[BEGIN]

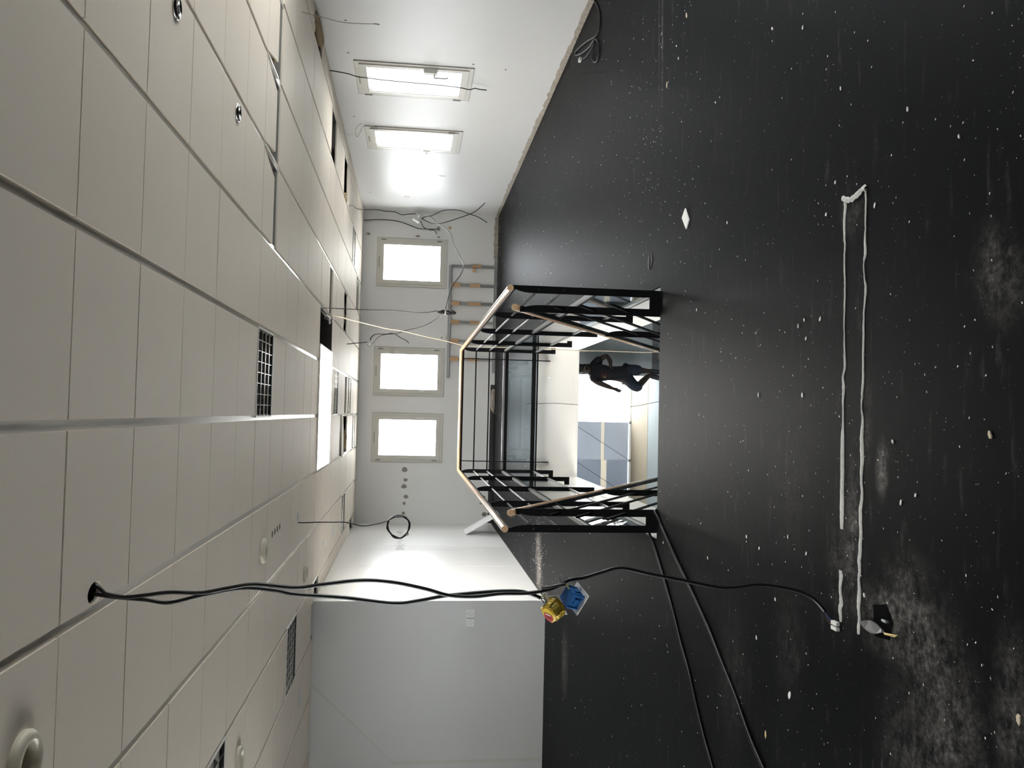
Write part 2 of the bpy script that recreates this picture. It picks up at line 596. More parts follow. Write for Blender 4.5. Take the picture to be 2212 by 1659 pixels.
wall_back = struct(wall_mesh('y', YB, 1, XL - WT, XR + WT, 0, ZT, [(a, b, WZ0, WZ1) for a, b in BACK_WINS]).build('wall_back', 'wall_paint'))
wall_right = struct(wall_mesh('x', XR, 1, YREAR, YB, 0, ZT, [(a, b, WZ0, WZ1) for a, b in RIGHT_WINS + RIGHT_UNSEEN]).build('wall_right', 'wall_paint'))
wall_left = struct(MB().box(XL - WT, XL, YJ + WT, YB, 0, ZT).build('wall_left', 'wall_paint_satin'))
wall_jut = struct(MB().box(XFAR, XL, YJ, YJ + WT, 0, ZT).build('wall_front_left', 'wall_paint'))
wall_far_left = struct(wall_mesh('x', XFAR, -1, YREAR, YJ + WT, 0, ZT, [(a, b, WZ0, WZ1) for a, b in LEFT_UNSEEN]).build('wall_side_left', 'wall_paint'))
wall_rear = struct(wall_mesh('y', YREAR, -1, XFAR - WT, XR + WT, 0, ZT, [(a, b, WZ0, WZ1) for a, b in REAR_WINS]).build('wall_rear', 'wall_paint'))

# floor edge: bare wall where the baseboard was torn off (right wall, right part of the back wall)
def bare_strip(axis, u0, u1, step, h):
    mb = MB()
    n = int((u1 - u0) / step)
    tops = []
    for i in range(n + 1):
        u = u0 + (u1 - u0) * i / n
        t = h * (0.85 + 0.35 * mnoise.noise(Vector((u * 2.1, 3.3, 0))) + 0.3 * mnoise.noise(Vector((u * 9, 1.3, 0))))
        d = 0.009 + 0.007 * mnoise.noise(Vector((u * 14, 7.7, 0)))
        tops.append((u, max(0.02, t), d))
    for i in range(n):
        (a, ta, da), (b, tb, db) = tops[i], tops[i + 1]
        if axis == 'x':
            f = lambda u, d, z: (XR - d, u, z)
        else:
            f = lambda u, d, z: (u, YB - d, z)
        vs = [f(a, da + .008, 0), f(b, db + .008, 0), f(b, db, tb * .6), f(a, da, ta * .6), f(b, 0.0005, tb), f(a, 0.0005, ta)]
        mb.add(vs, [(0, 1, 2, 3), (3, 2, 4, 5)])
    return mb


struct(bare_strip('x', 2.0, YB - 0.02, 0.05, 0.062).build('baseboard_right', 'bare_wall'))
struct(bare_strip('y', 2.95, XR - 0.02, 0.03, 0.075).build('baseboard_back', 'bare_wall'))
struct(MB().box(XL + 0.02, 0.55, YB - 0.012, YB, 0, 0.075).build('trim_1', 'black_trim'))

# repairs and marks on the walls, each a part of its wall
def dab(parent, axis, pos, u, z, ru, rz, mname, seed, thick=0.004):
    rnd = random.Random(seed)
    poly = []
    for k in range(14):
        a = 2 * PI * k / 14
        w = 1 + rnd.uniform(-0.16, 0.16)
        du, dz = ru * math.cos(a) * w, rz * math.sin(a) * w
        poly.append((u + du, pos, z + dz) if axis == 'y' else (pos, u + du, z + dz))
    off = (0, -thick, 0) if axis == 'y' else (thick if pos < 0 else -thick, 0, 0)
    return MB().prism(poly, off).build('plaster_patch', mname, parent)


for k, (x, z, rx, rz) in enumerate([(-1.077, 1.649, .045, .052), (-1.267, 1.625, .032, .04), (-1.387, 1.648, .037, .052), (-1.58, 1.611, .036, .042), (-1.70, 1.639, .03, .03), (-1.885, 1.647, .03, .028),
                                    (-1.076, .15, .03, .04), (-1.247, .141, .025, .035), (-1.57, .154, .03, .035), (-1.685, .206, .025, .025), (-1.893, .137, .04, .045)]):
    dab(wall_back, 'y', YB, x, z, rx, rz, 'plaster_dab', k)
for k, (x, z, rx, rz) in enumerate([(3.317, 2.447, .04, .06), (3.312, 1.529, .035, .07), (3.312, 1.136, .025, .045)]):
    dab(wall_back, 'y', YB, x, z, rx, rz, 'plaster_white', 40 + k)
    dab(wall_back, 'y', YB - 0.003, x + .004, z - .01, rx * .5, rz * .55, 'plaster_dab', 60 + k)
dab(wall_back, 'y', YB, 3.506, 0.916, .03, .03, 'wood_block', 90)
dab(wall_right, 'x', XR, 13.42, 1.16, .03, .05, 'plaster_white', 91)
dab(wall_right, 'x', XR, 14.85, 1.73, .05, .05, 'plaster_white', 92)
for k, (y, z) in enumerate([(8.2, 2.28), (8.95, 2.31), (10.9, 2.38), (14.7, 2.36), (9.1, 0.62), (9.02, 0.98)]):
    dab(wall_right, 'x', XR, y, z, .012, .012, 'pencil', 100 + k)
# left wall: paler repainted door shape, board joints, pencil ticks
MB().box(XL, XL + 0.002, 13.25, 14.25, 0.02, 1.92).build('paint_patch', 'wall_patch', wall_left)
for y in (12.93, 11.55, 10.6):
    MB().box(XL, XL + 0.0015, y - 0.006, y + 0.006, 0.0, 2.2).build('board_joint', 'wall_joint', wall_left)
rt = random.Random(3)
for k in range(16):
    y = 12.9 + k * 0.13
    MB().box(XL, XL + 0.003, y, y + 0.02, 1.62 + rt.uniform(-.04, .04), 1.72 + rt.uniform(-.03, .03)).build('pencil_mark', 'pencil', wall_left)
# plaster seam on the wall at the left
MB().prism([(-3.0, YJ, 2.53), (-2.95, YJ, 2.53), (-3.79, YJ, 1.67), (-3.83, YJ, 1.64)], (0, -0.002, 0)).build('plaster_seam', 'wall_joint', wall_jut)
MB().box(-3.845, -3.805, YJ - 0.002, YJ, 0, 1.66).build('plaster_seam', 'wall_joint', wall_jut)

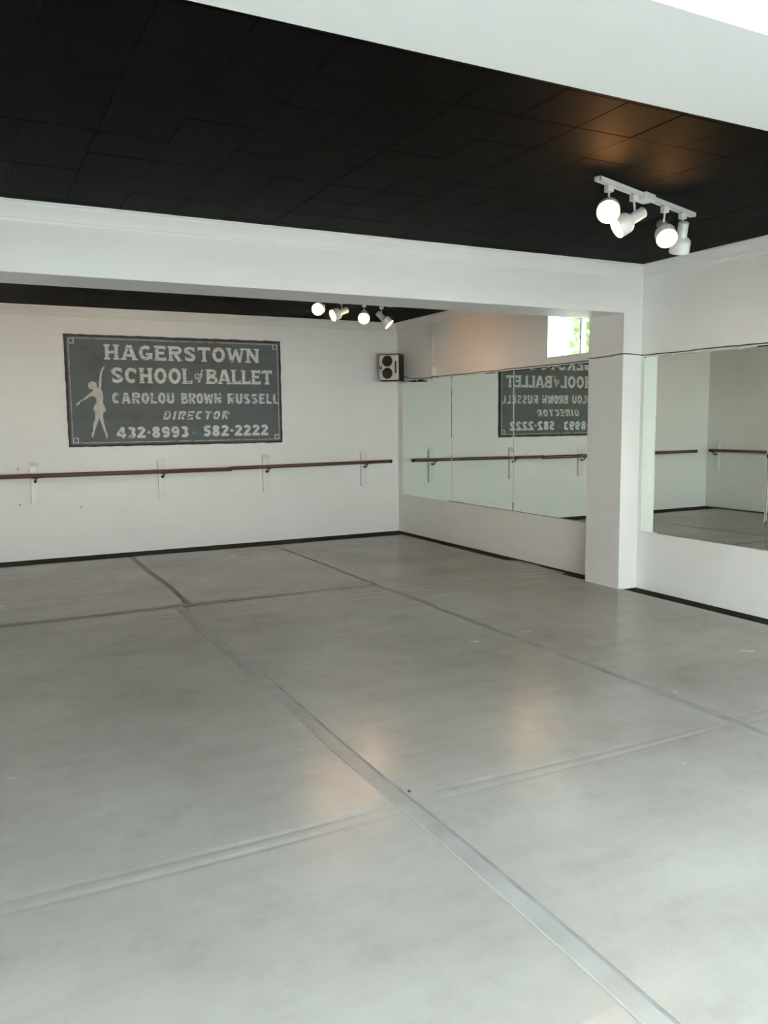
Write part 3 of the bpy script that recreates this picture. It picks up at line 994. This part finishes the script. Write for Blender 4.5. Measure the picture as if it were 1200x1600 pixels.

[END]

**The problem**
In your copy, repeat each record exactly and include no pictures.

**The reply**
Write part 2 of the bpy script that recreates this picture. It picks up at line 596. More parts follow. Write for Blender 4.5. Take the picture to be 2212 by 1659 pixels.
wall_back = struct(wall_mesh('y', YB, 1, XL - WT, XR + WT, 0, ZT, [(a, b, WZ0, WZ1) for a, b in BACK_WINS]).build('wall_back', 'wall_paint'))
wall_right = struct(wall_mesh('x', XR, 1, YREAR, YB, 0, ZT, [(a, b, WZ0, WZ1) for a, b in RIGHT_WINS + RIGHT_UNSEEN]).build('wall_right', 'wall_paint'))
wall_left = struct(MB().box(XL - WT, XL, YJ + WT, YB, 0, ZT).build('wall_left', 'wall_paint_satin'))
wall_jut = struct(MB().box(XFAR, XL, YJ, YJ + WT, 0, ZT).build('wall_front_left', 'wall_paint'))
wall_far_left = struct(wall_mesh('x', XFAR, -1, YREAR, YJ + WT, 0, ZT, [(a, b, WZ0, WZ1) for a, b in LEFT_UNSEEN]).build('wall_side_left', 'wall_paint'))
wall_rear = struct(wall_mesh('y', YREAR, -1, XFAR - WT, XR + WT, 0, ZT, [(a, b, WZ0, WZ1) for a, b in REAR_WINS]).build('wall_rear', 'wall_paint'))

# floor edge: bare wall where the baseboard was torn off (right wall, right part of the back wall)
def bare_strip(axis, u0, u1, step, h):
    mb = MB()
    n = int((u1 - u0) / step)
    tops = []
    for i in range(n + 1):
        u = u0 + (u1 - u0) * i / n
        t = h * (0.85 + 0.35 * mnoise.noise(Vector((u * 2.1, 3.3, 0))) + 0.3 * mnoise.noise(Vector((u * 9, 1.3, 0))))
        d = 0.009 + 0.007 * mnoise.noise(Vector((u * 14, 7.7, 0)))
        tops.append((u, max(0.02, t), d))
    for i in range(n):
        (a, ta, da), (b, tb, db) = tops[i], tops[i + 1]
        if axis == 'x':
            f = lambda u, d, z: (XR - d, u, z)
        else:
            f = lambda u, d, z: (u, YB - d, z)
        vs = [f(a, da + .008, 0), f(b, db + .008, 0), f(b, db, tb * .6), f(a, da, ta * .6), f(b, 0.0005, tb), f(a, 0.0005, ta)]
        mb.add(vs, [(0, 1, 2, 3), (3, 2, 4, 5)])
    return mb


struct(bare_strip('x', 2.0, YB - 0.02, 0.05, 0.062).build('baseboard_right', 'bare_wall'))
struct(bare_strip('y', 2.95, XR - 0.02, 0.03, 0.075).build('baseboard_back', 'bare_wall'))
struct(MB().box(XL + 0.02, 0.55, YB - 0.012, YB, 0, 0.075).build('trim_1', 'black_trim'))

# repairs and marks on the walls, each a part of its wall
def dab(parent, axis, pos, u, z, ru, rz, mname, seed, thick=0.004):
    rnd = random.Random(seed)
    poly = []
    for k in range(14):
        a = 2 * PI * k / 14
        w = 1 + rnd.uniform(-0.16, 0.16)
        du, dz = ru * math.cos(a) * w, rz * math.sin(a) * w
        poly.append((u + du, pos, z + dz) if axis == 'y' else (pos, u + du, z + dz))
    off = (0, -thick, 0) if axis == 'y' else (thick if pos < 0 else -thick, 0, 0)
    return MB().prism(poly, off).build('plaster_patch', mname, parent)


for k, (x, z, rx, rz) in enumerate([(-1.077, 1.649, .045, .052), (-1.267, 1.625, .032, .04), (-1.387, 1.648, .037, .052), (-1.58, 1.611, .036, .042), (-1.70, 1.639, .03, .03), (-1.885, 1.647, .03, .028),
                                    (-1.076, .15, .03, .04), (-1.247, .141, .025, .035), (-1.57, .154, .03, .035), (-1.685, .206, .025, .025), (-1.893, .137, .04, .045)]):
    dab(wall_back, 'y', YB, x, z, rx, rz, 'plaster_dab', k)
for k, (x, z, rx, rz) in enumerate([(3.317, 2.447, .04, .06), (3.312, 1.529, .035, .07), (3.312, 1.136, .025, .045)]):
    dab(wall_back, 'y', YB, x, z, rx, rz, 'plaster_white', 40 + k)
    dab(wall_back, 'y', YB - 0.003, x + .004, z - .01, rx * .5, rz * .55, 'plaster_dab', 60 + k)
dab(wall_back, 'y', YB, 3.506, 0.916, .03, .03, 'wood_block', 90)
dab(wall_right, 'x', XR, 13.42, 1.16, .03, .05, 'plaster_white', 91)
dab(wall_right, 'x', XR, 14.85, 1.73, .05, .05, 'plaster_white', 92)
for k, (y, z) in enumerate([(8.2, 2.28), (8.95, 2.31), (10.9, 2.38), (14.7, 2.36), (9.1, 0.62), (9.02, 0.98)]):
    dab(wall_right, 'x', XR, y, z, .012, .012, 'pencil', 100 + k)
# left wall: paler repainted door shape, board joints, pencil ticks
MB().box(XL, XL + 0.002, 13.25, 14.25, 0.02, 1.92).build('paint_patch', 'wall_patch', wall_left)
for y in (12.93, 11.55, 10.6):
    MB().box(XL, XL + 0.0015, y - 0.006, y + 0.006, 0.0, 2.2).build('board_joint', 'wall_joint', wall_left)
rt = random.Random(3)
for k in range(16):
    y = 12.9 + k * 0.13
    MB().box(XL, XL + 0.003, y, y + 0.02, 1.62 + rt.uniform(-.04, .04), 1.72 + rt.uniform(-.03, .03)).build('pencil_mark', 'pencil', wall_left)
# plaster seam on the wall at the left
MB().prism([(-3.0, YJ, 2.53), (-2.95, YJ, 2.53), (-3.79, YJ, 1.67), (-3.83, YJ, 1.64)], (0, -0.002, 0)).build('plaster_seam', 'wall_joint', wall_jut)
MB().box(-3.845, -3.805, YJ - 0.002, YJ, 0, 1.66).build('plaster_seam', 'wall_joint', wall_jut)

Write part 3 of the bpy script that recreates this picture. It picks up at line 994. This part finishes the script. Write for Blender 4.5. Measure the picture as if it were 1200x1600 pixels.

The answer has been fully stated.